En répondant de cette manière, Cyril Hanouna ne fait pas qu'alimenter une nouvelle salve d'articles; il conforte l’idée d’une affrontement entre les masses et l’élite bobo, un cliché vieux comme le monde mais qui permet de rallier, non sans démagogie, son public à sa cause. Une technique dont le chef de bande abuse parfois et que ses chroniqueurs reproduisent à la perfection, que ce soit en plateau, sur les réseaux sociaux ou dans d'autres médias.

«C'est fouler au pied les millions de gens qui aiment la culture populaire, lance le chroniqueur Gilles Verdez le jour où Hanouna décide d'ignorer Michel Onfray. […] J'ai mis dans ce sac-poubelle les dernières pensées de Michel Onfray et elles iront où elles méritent d'être: dans la benne à ordures.»

«La presse bien-pensante déteste les succès, elle aime cracher sur les émissions populaires», affirmait également Delormeau dans les colonnes de Libération, journal parfois accusé d'être justement bien-pensant. Quoiqu'on fasse contre Hanouna, la bande maintient la barre du bateau TPMP, perdu en plein ouragan médiatique. Renforçant toujours plus l'amour des fans et la haine des haters.

L'équipe de TPMP évoque aussi régulièrement la volonté de médias de faire du clic sur le dos de son émission qui cartonne. Au moment de l'enquête de Society, le chroniqueur Julien Courbet expliquait en plateau: «Ce qu’il faut expliquer c’est qu’il y a un papier à vendre et qu’est-ce qui fait vendre aujourd’hui ? Vous [Cyril Hanouna] faites vendre. Donc à partir de là ils sont prêts à raconter n’importe quoi.» Même son de cloche aujourd'hui: «Ces gars-là veulent faire de l’audience sur le dos de Touche pas à mon poste, car ils savent que ça va faire du clic derrière et que les gens vont lire les articles, lance Hanouna à propos du «ferme ta gueule». […] Mêlez-vous de votre cul franchement, et arrêtez.»

Hanouna a raison, d'une certaine façon. En surfant sur l'importance d'une émission aussi aimée que détestée, les sites voient souvent leurs statistiques monter en flèche.
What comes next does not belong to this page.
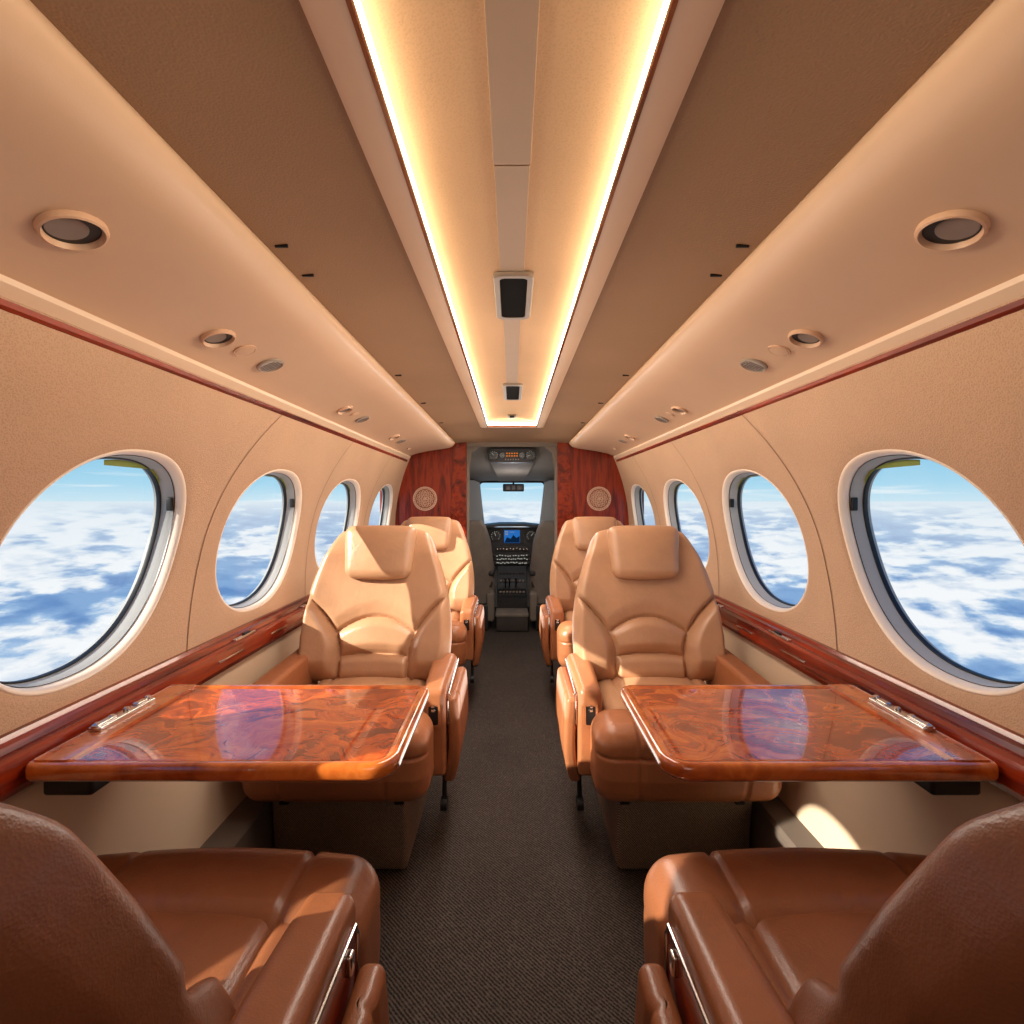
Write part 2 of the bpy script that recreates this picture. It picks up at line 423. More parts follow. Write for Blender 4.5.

Par exemple, l'article de Konbini, qui a véritablement lancé la polémique, a été partagé 793 fois et récolté plus de 4.000 commentaires sur la page Facebook du site, un chiffre largement supérieur à tous leurs autres articles de la journée. Et le fait que nous décidions, chez Slate.fr, d'écrire sur le système médiatique qui unit Hanouna et la presse nous fait également rentrer dans ce jeu-là. Mais la presse aide également TPMP à alimenter son propre buzz. S'il est difficile d'évaluer l'impact en terme d'audience, n'importe quelle polémique (volontaire ou non) renforce indéniablement la visibilité d'Hanouna et sa bande. Sur internet, une publicité bonne ou mauvaise reste une publicité. Alors qu'on la disait en difficulté face à son nouveau concurrent Quotidien, «Touche pas à mon poste» vient d'enchaîner de très bons chiffres d'audience, qui n'ont fait qu'augmenter en cette semaine chargée de polémiques.

Les médias et TPMP ont beau cultiver leur antagonisme, ils sont chacun devenus le meilleur ennemi de l'autre.

Dans une première version de cette article, nous écrivions à tort que l'enquête de Society était «à charge» contre Cyril Hanouna, ce qui ne correspond à la réalité du travail réalisé par le magazine et ses journalistes. Nous avons modifié l'article en conséquence.